Bugün Arnavutköy’de koruma infaz memurluğundan öğretmenliğe geçen ve bu yıl göreve başlayan bir kardeşim ev bulmamız için bizden yardım istedi. Bu sebeple oturup konuşurken ilk defa göreve başlayan bir koruma infaz memurunun 13500 lira ile işe başladığını, şimdi ben 9800 lirayla işe başlıyorum, dedi. Evliyim çocuklarımı da getiremedim, çünkü ev bulamıyorum. Bulduğum evler 6000-7000 lira arası beni aşıyor bu yüzden tutamıyorum. Ortada kalmıştım, sağ olsun bekar bir arkadaşım bana evini açtım onun yanında kalıyorum.
Yalnız bu değil kendi bölgemizde gittiğimiz birçok okulda sosyal medyada klavye şövalyeliği yapanların iddialarının aksine öğretmenin asıl gündemi geçim sıkıntısıdır. Bugün için yeni göreve başlayan bir öğretmenin 9800 lira gibi komik bir ücretle çalışmasıdır. Arnavutköy’de gibi İstanbul için taşra sayılabilecek bir ilçede 4000 liralara ev bulamama problemidir.

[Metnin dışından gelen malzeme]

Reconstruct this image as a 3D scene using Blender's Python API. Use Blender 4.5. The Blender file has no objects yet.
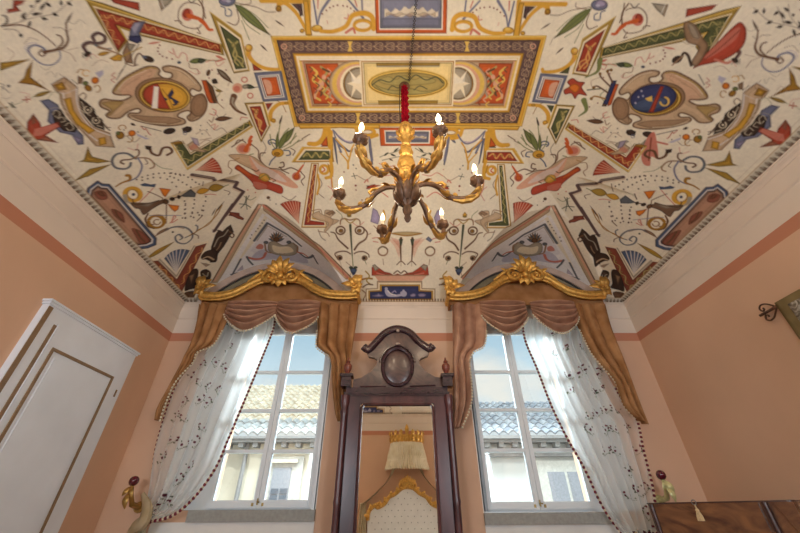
import bpy, bmesh, math, random
import numpy as np
from mathutils import Vector, Matrix
random.seed(7)
SC = bpy.context.scene
COL = SC.collection
PI = math.pi
# ------------------------------------------------------------------ camera
CZ = 1.15                                   # camera height
FPX, PITCH, YAW, ROLL = 351.956, math.radians(35.0226), math.radians(.8984), math.radians(-.3964)
_cp, _sp = math.cos(PITCH), math.sin(PITCH)
CF = Vector((math.sin(YAW)*_cp, math.cos(YAW)*_cp, _sp))
_r = Vector((math.cos(YAW), -math.sin(YAW), 0)); _u = _r.cross(CF)
CR = _r*math.cos(ROLL) + _u*math.sin(ROLL)
CU = -_r*math.sin(ROLL) + _u*math.cos(ROLL)
cam = bpy.data.cameras.new('camera'); camo = bpy.data.objects.new('camera', cam); COL.objects.link(camo)
cam.sensor_width = 36; cam.lens = FPX/800*36; cam.clip_start = .05; cam.clip_end = 300
mw = Matrix((CR, CU, -CF)).transposed().to_4x4(); mw.translation = (0, 0, CZ)
camo.matrix_world = mw
SC.camera = camo
# ------------------------------------------------------------------ view
vs = SC.view_settings
vs.view_transform = 'Standard'; vs.look = 'None'; vs.exposure = 0.18; vs.gamma = 1; vs.use_curve_mapping = False

def lin(c):
    if isinstance(c, str): c = [int(c[i:i+2], 16)/255 for i in (0, 2, 4)]
    return tuple(x/12.92 if x <= .04045 else ((x+.055)/1.055)**2.4 for x in c)
# ------------------------------------------------------------------ world sky
W = bpy.data.worlds.new('world'); SC.world = W; W.use_nodes = True
nt = W.node_tree; nt.nodes.clear(); N = nt.nodes; L = nt.links
wo = N.new('ShaderNodeOutputWorld'); bg = N.new('ShaderNodeBackground'); L.new(bg.outputs[0], wo.inputs[0])
tc = N.new('ShaderNodeTexCoord'); sx = N.new('ShaderNodeSeparateXYZ'); L.new(tc.outputs['Generated'], sx.inputs[0])
rp = N.new('ShaderNodeValToRGB'); L.new(sx.outputs[2], rp.inputs[0])
e = rp.color_ramp.elements
e[0].position = .0; e[0].color = (*lin('e2eaee'), 1); e[1].position = .45; e[1].color = (*lin('a6cae2'), 1)
for p, c in ((.2, 'dde9f0'), (.31, 'cbe1ee')):
    x = e.new(p); x.color = (*lin(c), 1)
ns = N.new('ShaderNodeTexNoise'); ns.inputs['Scale'].default_value = 2.6; ns.inputs['Detail'].default_value = 5
mp = N.new('ShaderNodeMapping'); mp.inputs['Scale'].default_value = (1, 1, 2.5); mp.inputs['Location'].default_value = (.35, .2, 0)
L.new(tc.outputs['Generated'], mp.inputs[0]); L.new(mp.outputs[0], ns.inputs['Vector'])
cr_ = N.new('ShaderNodeValToRGB'); cr_.color_ramp.elements[0].position = .47; cr_.color_ramp.elements[1].position = .62
L.new(ns.outputs[0], cr_.inputs[0])
mx = N.new('ShaderNodeMix'); mx.data_type = 'RGBA'
L.new(cr_.outputs[0], mx.inputs[0]); L.new(rp.outputs[0], mx.inputs[6]); mx.inputs[7].default_value = (*lin('f2efe9'), 1)
L.new(mx.outputs[2], bg.inputs[0])
st = N.new('ShaderNodeMapRange'); st.interpolation_type = 'SMOOTHSTEP'
L.new(sx.outputs[2], st.inputs[0]); st.inputs[1].default_value = .42; st.inputs[2].default_value = .62
st.inputs[3].default_value = .92; st.inputs[4].default_value = 2.2      # the bright overhead sky lights the sills and floor
L.new(st.outputs[0], bg.inputs[1])
# ------------------------------------------------------------------ sun and large lights
def light(name, kind, loc, energy, color, rot=None, size=None, size_y=None):
    l = bpy.data.lights.new(name, kind); l.energy = energy; l.color = color
    o = bpy.data.objects.new(name, l); COL.objects.link(o); o.location = loc
    if rot is not None: o.rotation_euler = rot
    if size:
        if kind == 'AREA': l.shape = 'RECTANGLE'; l.size = size; l.size_y = size_y or size
        elif kind == 'SUN': l.angle = size
        else: l.shadow_soft_size = size
    return o
light('sun', 'SUN', (0, -5, 20), 1.55, (1, .96, .90), (math.radians(48), 0, math.radians(-28)), math.radians(.6))
# unseen fill lamps added at the back wall, either side of the bed
light('fill_back_left', 'AREA', (-2.15, -3.2, 2.1), 105, (.80, .90, 1), (math.radians(97), 0, 0), 1.1, 1.9)
light('fill_back_right', 'AREA', (2.45, -3.2, 2.1), 105, (.80, .90, 1), (math.radians(97), 0, 0), 1.1, 1.9)
# lamp added above the view, standing in for sky light through the front windows
def aim(a, b): return (Vector(b)-Vector(a)).to_track_quat('-Z', 'Y').to_euler()
light('street_fill', 'AREA', (.1, 9.0, 6.5), 2700, (.80, .91, 1), aim((.1, 9.0, 6.5), (.1, 4.4, 2.2)), 7.0, 2.2)
BULB_W = 6.5
# ------------------------------------------------------------------ geometry of the picture rays
XL, XR, YF, YB = -3.0503, 3.3544, 4.5, -3.3
XC = (XL+XR)/2
def ray(px, py):
    px, py = float(px), float(py); return (px-400)/FPX*CR - (py-266.5)/FPX*CU + CF
def PY(px, py, Y=YF):
    d = ray(px, py); p = d*(Y/d.y); return Vector((p.x, p.y, p.z+CZ))
def PX(px, py, X):
    d = ray(px, py); p = d*(X/d.x); return Vector((p.x, p.y, p.z+CZ))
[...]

Öğretmen tüm göstergelere göre ciddi anlamda maddi kayıp yaşamış ve açlık sınırının altına itilmiştir. Türk Eğitim Sen ve Türkiye Kamu Sen’in yetkili olduğu 2003-2009 yılları arasında öğretmenler ciddi maddi imkanlar sağlanmışken yetkiyi kaybettikten sonra ne yazık ki tüm memurlar her yıl kayıp yaşamıştır. Örnek mi istiyorsunuz işte size örneği: 2009 yılı ocak ayında öğretmen 1150 lira maaş alırken gram altın 43 liradır. Yani öğretmen maaşıyla 27 gram altın alabiliyordu. Bugün ise ilk göreve başlayan öğretmen 9800 lira alıyor ve bu parayla ne yazık ki yalnızca 10 gram altın alabiliyor.
Ancak ne hikmetse kimi üye avcıları öğretmenin gündemini saptırıp asıl sorunlara parmak basmaktan çok uzak durmakta acaba bir istismar alanı bulup burada birkaç üye devşirir miyim telaşına düşmekteler.

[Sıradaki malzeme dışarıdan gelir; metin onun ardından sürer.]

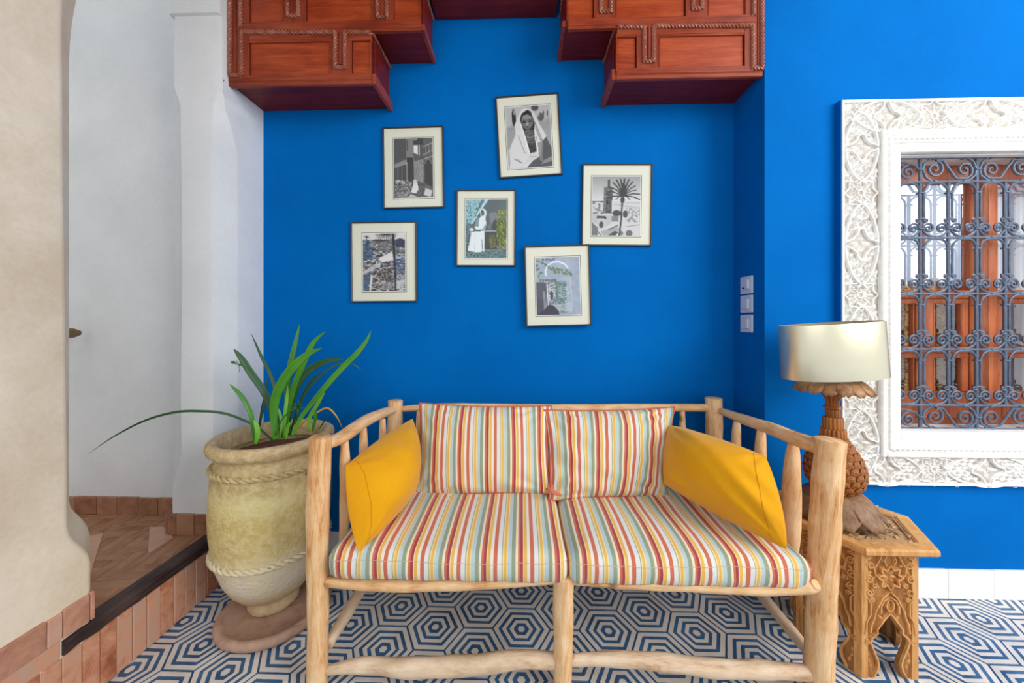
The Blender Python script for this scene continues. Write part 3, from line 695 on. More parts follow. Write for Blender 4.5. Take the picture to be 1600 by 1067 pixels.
# ------------------------------------------------------------------ iron grille
gr = thing('window_grille', 'blue grey wrought iron window grille with scrolls and collars', 'grille', (2.2, YW+.03, OZ0))
GX, GZ = 2.2, OZ0; CW = .125; bx0 = 1.703
def gpt(x_, z_, y_=0): return (x_-GX, y_, z_-GZ)
def rod(p, q, r, name='vertical_bar'):
    m = MB(); m.tube([p, q], r, 8); return m.build(name, M['iron'], gr, smooth=40)
HZS = [1.985, 1.873, 1.618, 1.362, 1.108, .853, .745]
def spiral(cx, cz, r0, r1, a0, turns, n=22):
    return [(cx+(r0+(r1-r0)*k/n)*math.cos(a0+turns*2*PI*k/n), cz+(r0+(r1-r0)*k/n)*math.sin(a0+turns*2*PI*k/n)) for k in range(n+1)]
for z in HZS:
    r = .0075 if z in (HZS[0], HZS[-1]) else .0055; rod(gpt(OX0+.002, z), gpt(OX1-.002, z), r, 'cross_bar')
for k in range(9):
    x_ = bx0+k*CW
    if x_ > OX1: break
    if k % 2 == 1: rod(gpt(x_, .75, .004), gpt(x_, 1.98, .004), .0068)
    else: rod(gpt(x_, .853, .004), gpt(x_, 1.873, .004), .0068)
# repeated pieces: scroll pair above a cross bar, arch pair below it, collar
def mesh_of(m, name):
    o = m.build(name, M['iron'], gr, smooth=50); me = o.data; bpy.data.objects.remove(o); return me
def c_scroll():
    m = MB(); h = CW/2-.007
    for s_ in (-1, 1):
        sp = spiral(s_*.027, .041, .0235, .004, -PI/2 if s_ > 0 else -PI/2, .0, 1)
        pts = [(0, .004), (s_*.018, .006), (s_*.038, .014), (s_*.0505, .028), (s_*.0535, .043)]
        sp = spiral(s_*.029, .043, .0245, .003, 0 if s_ > 0 else PI, 1.6*s_, 30)
        path = [(p[0], 0, p[1]) for p in pts]+[(p[0], 0, p[1]) for p in sp[2:]]
        m.tube(smooth_path(path, 2), .0047, 6)
    return m
def arch():
    m = MB()
    for s_ in (-1, 1):
        pts = [(0, -.006), (s_*.02, -.007), (s_*.038, -.016), (s_*.049, -.032), (s_*.0525, -.052), (s_*.0525, -.17)]
        curl = spiral(s_*.045, -.176, .0085, .003, 0 if s_ > 0 else PI, -1.1*s_, 12)
        path = [(p[0], -.003, p[1]) for p in pts]+[(p[0], -.003, p[1]) for p in curl[1:]]
        m.tube(smooth_path(path, 3), .0045, 6)
    return m
def collar(wd, h):
    m = MB(); m.box((-wd/2, -.008, -h/2), (wd/2, .012, h/2), .003); return m
ca = mesh_of(c_scroll(), 'scroll'); aa = mesh_of(arch(), 'arch_rod'); cc = mesh_of(collar(.017, .010), 'collar'); cw = mesh_of(collar(.030, .008), 'collar')
for zi in (1, 2, 3, 4, 5):
    for k in range(8):
        xc = bx0+(k+.5)*CW
        if zi < 5: link('arch_rod', aa, gr, gpt(xc, HZS[zi]))
        if zi > 1: link('scroll', ca, gr, gpt(xc, HZS[zi]))
        link('collar', cc, gr, gpt(xc, HZS[zi]), (0, random.uniform(-.1, .1), 0))
    for k in range(9):
        x_ = bx0+k*CW
        if zi < 5:
            link('collar', cw, gr, gpt(x_, HZS[zi]-.050)); link('collar', cw, gr, gpt(x_, HZS[zi]-.168))
        if zi > 1: link('collar', cw, gr, gpt(x_, HZS[zi]+.041))
def s_scroll(hh):
    m = MB()
    a = spiral(-.068, hh*.46, .036, .004, -PI*.5, 1.55, 30)     # left volute
    b = spiral(.068, hh*.54, .036, .004, PI*.5, 1.55, 30)
    path = [(p[0], 0, p[1]) for p in a[::-1]]
    path += [(-.05, 0, hh*.10)] ; path = [(p[0], 0, p[1]) for p in spiral(-.066, hh*.52, .040, .004, PI*.45, -1.6, 30)[::-1]]
    path += [(-.028, 0, hh*.86), (0, 0, hh*.5), (.028, 0, hh*.14)]
    path += [(p[0], 0, p[1]) for p in spiral(.066, hh*.48, .040, .004, -PI*.55, 1.6, 30)]
    m.tube(path, .0052, 6)
    for s_ in (-1, 1):
        m.tube([(s_*(.118), 0, hh*.5-s_*hh*.0), (s_*.105, 0, hh*.5+s_*hh*.30), (s_*.080, 0, hh*.5+s_*hh*.46)], .005, 6)
        m.tube([(s_*(.118), 0, hh*.5), (s_*.112, 0, hh*.5-s_*hh*.25), (s_*.085, 0, hh*.5-s_*hh*.44), (s_*.06, 0, hh*.5-s_*hh*.46)], .005, 6)
    return m
for z0, z1 in ((HZS[1], HZS[0]), (HZS[6], HZS[5])):
    me = mesh_of(s_scroll(z1-z0), 'scroll')
    for k, xc in enumerate((bx0, bx0+.25, bx0+.5, bx0+.75, bx0+1.0)):
        if k == 0 or k == 4:
            m = MB(); s_ = 1 if k == 0 else -1; zc = (z0+z1)/2
            if k == 0:
                for cx_, cz_, r_ in ((bx0+.012, zc+.012, .022), (bx0+.066, zc-.012, .033)):
                    m.tube([gpt(p[0], p[1]) for p in spiral(cx_, cz_, r_, .004, PI*.5, 1.6, 26)], .005, 6)
                m.tube([gpt(bx0+.012, zc+.034), gpt(bx0+.05, zc+.034), gpt(bx0+.10, zc+.02), gpt(bx0+.118, zc-.004)], .005, 6)
                m.build('scroll', M['iron'], gr, smooth=50)
            continue
        link('scroll', me, gr, gpt(xc, z0), (0, 0, 0), (1 if k % 2 else -1, 1, 1))
        for dx in (-.066, .066): link('collar', cc, gr, gpt(xc+dx, z1-.003)); link('collar', cc, gr, gpt(xc+dx, z0+.003))
        link('collar', cw, gr, gpt(xc+.125, (z0+z1)/2))
    link('collar', cw, gr, gpt(bx0+.125, (z0+z1)/2))
#PART2
# ------------------------------------------------------------------ settee of peeled logs
YF, YR = 1.175, 1.755
sofa = thing('log_settee', 'rustic two-seat settee of pale peeled logs in front of the blue niche', 'settee', (.15, 1.45, 0)); SO = Vector((.15, 1.45, 0))
def log(name, pts, rad, mat='log', seg=16, rough=.05, n=6, flat=None, taper=None):
    pts = [Vector(p)-SO for p in pts]; P = smooth_path(pts, n); R = interp(rad, len(P))
    d0 = (P[0]-P[1]).normalized(); d1 = (P[-1]-P[-2]).normalized(); r0, r1 = R[0], R[-1]
    P = [P[0]+d0*.003]+[P[0]+d0*0.0005]+P+[P[-1]+d1*.0005]+[P[-1]+d1*.003]; R = [r0*.86, r0*.97]+R+[r1*.97, r1*.86]
    P = [P[i] for i in range(len(P))]
    m = MB(); m.tube(P, R, seg, rough=rough, flat=flat); return m.build(name, M[mat], sofa, smooth=50)
pl_t = at_y(501, 683, YF); pr_t = at_y(1297, 687, YF); pr_m = at_y(1283, 900, YF); pr_b = at_y(1279, 1060, YF)
pc_t = at_y(880, 899, YF-.004)
log('post', [(-.693, YF, 0), (-.690, YF, .25), (-.692, YF, .55), (pl_t.x, YF, pl_t.z)], [.034, .033, .034, .036, .035])
log('post', [(pr_b.x, YF, 0), (pr_b.x+.002, YF, .12), (pr_m.x+.002, YF, .40), (pr_t.x-.012, YF, .65), (pr_t.x, YF, pr_t.z)], [.038, .040, .042, .041, .041])
log('post', [(pc_t.x-.002, YF, 0), (pc_t.x, YF, .2), (pc_t.x+.002, YF, pc_t.z)], [.030, .033, .036])
bl = at_y(618, 626, YR); br = at_y(1115, 622, YR)
log('post', [(bl.x-.01, YR, 0), (bl.x-.008, YR, .4), (bl.x, YR, bl.z)], [.036, .038, .036])
log('post', [(br.x+.01, YR, 0), (br.x+.005, YR, .4), (br.x, YR, br.z)], [.038, .040, .038])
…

Sendikal alan ne yazık ki yıllardır eğitim çalışanlarına bir şeyler kazandırmak yerine kendilerine bir şeyler kazandırmanın hesabı içerisinde olanlarca kirletilmiştir. Hatırlarsanız bir dönem her şeye hakim olma hevesinde olanlar kendileri dışında hiçbir eğitim çalışanına hayat hakkı tanımama gayretine düşmüşlerdi. Yapılan haksızlıklar bizler tarafından kamuoyuna yansıtılınca bunun sürdürüle bilir bir yol olmadığı görüldü ve en azından bazı konularda kurallar işlemeye başladı.

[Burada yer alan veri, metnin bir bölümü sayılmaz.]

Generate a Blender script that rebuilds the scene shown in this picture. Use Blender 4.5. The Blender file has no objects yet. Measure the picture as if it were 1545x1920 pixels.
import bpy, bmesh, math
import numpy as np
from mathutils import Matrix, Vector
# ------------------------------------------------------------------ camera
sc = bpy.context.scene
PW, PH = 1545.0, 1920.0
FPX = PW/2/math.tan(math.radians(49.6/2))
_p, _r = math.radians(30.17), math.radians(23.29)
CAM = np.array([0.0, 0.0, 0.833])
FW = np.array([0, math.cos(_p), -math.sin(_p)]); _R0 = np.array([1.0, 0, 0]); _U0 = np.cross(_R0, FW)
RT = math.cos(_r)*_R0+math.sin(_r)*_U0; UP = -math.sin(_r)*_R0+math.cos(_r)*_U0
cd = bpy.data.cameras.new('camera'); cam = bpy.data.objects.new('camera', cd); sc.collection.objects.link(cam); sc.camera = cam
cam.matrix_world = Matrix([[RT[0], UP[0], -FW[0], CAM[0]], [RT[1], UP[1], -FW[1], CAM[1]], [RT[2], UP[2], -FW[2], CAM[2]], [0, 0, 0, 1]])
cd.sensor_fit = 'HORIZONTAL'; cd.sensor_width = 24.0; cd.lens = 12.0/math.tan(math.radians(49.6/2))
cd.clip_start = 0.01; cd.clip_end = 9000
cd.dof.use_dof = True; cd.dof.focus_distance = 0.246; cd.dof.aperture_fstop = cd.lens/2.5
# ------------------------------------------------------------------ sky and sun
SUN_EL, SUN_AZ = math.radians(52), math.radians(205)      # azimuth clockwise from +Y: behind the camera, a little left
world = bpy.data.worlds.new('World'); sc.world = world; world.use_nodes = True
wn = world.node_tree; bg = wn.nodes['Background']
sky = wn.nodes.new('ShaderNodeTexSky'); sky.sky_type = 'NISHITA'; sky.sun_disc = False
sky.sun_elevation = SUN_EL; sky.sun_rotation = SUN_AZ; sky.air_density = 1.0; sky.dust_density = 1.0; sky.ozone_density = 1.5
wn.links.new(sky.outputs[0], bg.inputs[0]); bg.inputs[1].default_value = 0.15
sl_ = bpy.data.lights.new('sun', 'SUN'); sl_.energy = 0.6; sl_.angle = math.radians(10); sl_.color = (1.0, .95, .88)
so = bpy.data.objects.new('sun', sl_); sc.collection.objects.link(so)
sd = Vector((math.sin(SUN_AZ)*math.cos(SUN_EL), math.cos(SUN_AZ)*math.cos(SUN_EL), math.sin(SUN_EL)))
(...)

Şimdi bir başka menfaat gurubu sendikal alnı kirletme uğraşısındadır. Son günlerde Eğitim çalışanlarını dahası öğretmenleri en çok meşgul eden kısa adı ÖMK olan Öğretmenlik Meslek Kanunu oldu. Oysa 2006 yılında kariyer basamakları için sınav yapılırken bu kadar dillendirilmemiş öğretmenler bu denli istismar edilmemişti. O günlerde kimseden ses çıkmazken Türk Eğitim Sen o günde bu işin sınavla olmaması gerektiğini savunmuştu. Daha sonra 14 Şubat 2022 tarihinde 7354 No’lu karar ve 31750 sayılı resmi gazetede yayımlanan 1 Ocak 2023 te yürürlüğe girecek şekilde bir kanun düzenlendi. Bu süreçte yine Türk Eğitim Sen ciddi tepki vermişti. Adına kısaca ÖMK denilen Öğretmenlik Meslek Kanunun içinin boş olduğunu öğretmenin derdine derman olmayacağını söylemişti. Bizler kararlı bir şekilde itirazımızı sürdürüp Türkiye’nin her ilinde gerekçelerimizi dillendirirken ne yazık ki bazı sendikalar ne aşırırım, ne kopartırım aymazlığında bu konuyu istismar peşine düştüler.
Geldiğimiz noktada kimi siyasiler ve siyasetin paralelinde söylem geliştirip öğretmeni başka bir istismar alanına çekmeye çalışanlar vardır. Bu kişilerin asıl maksatları öğretmenin asıl gündeminden uzak, dertlerinin problem çözmek değil problem yaratmak olduğunu her ortamda görüyoruz. Elbette yukarıda bir tek örnekte olduğu gibi herkes kimin öğretmene dün ne kattığını bugün ne katacağını görecektir.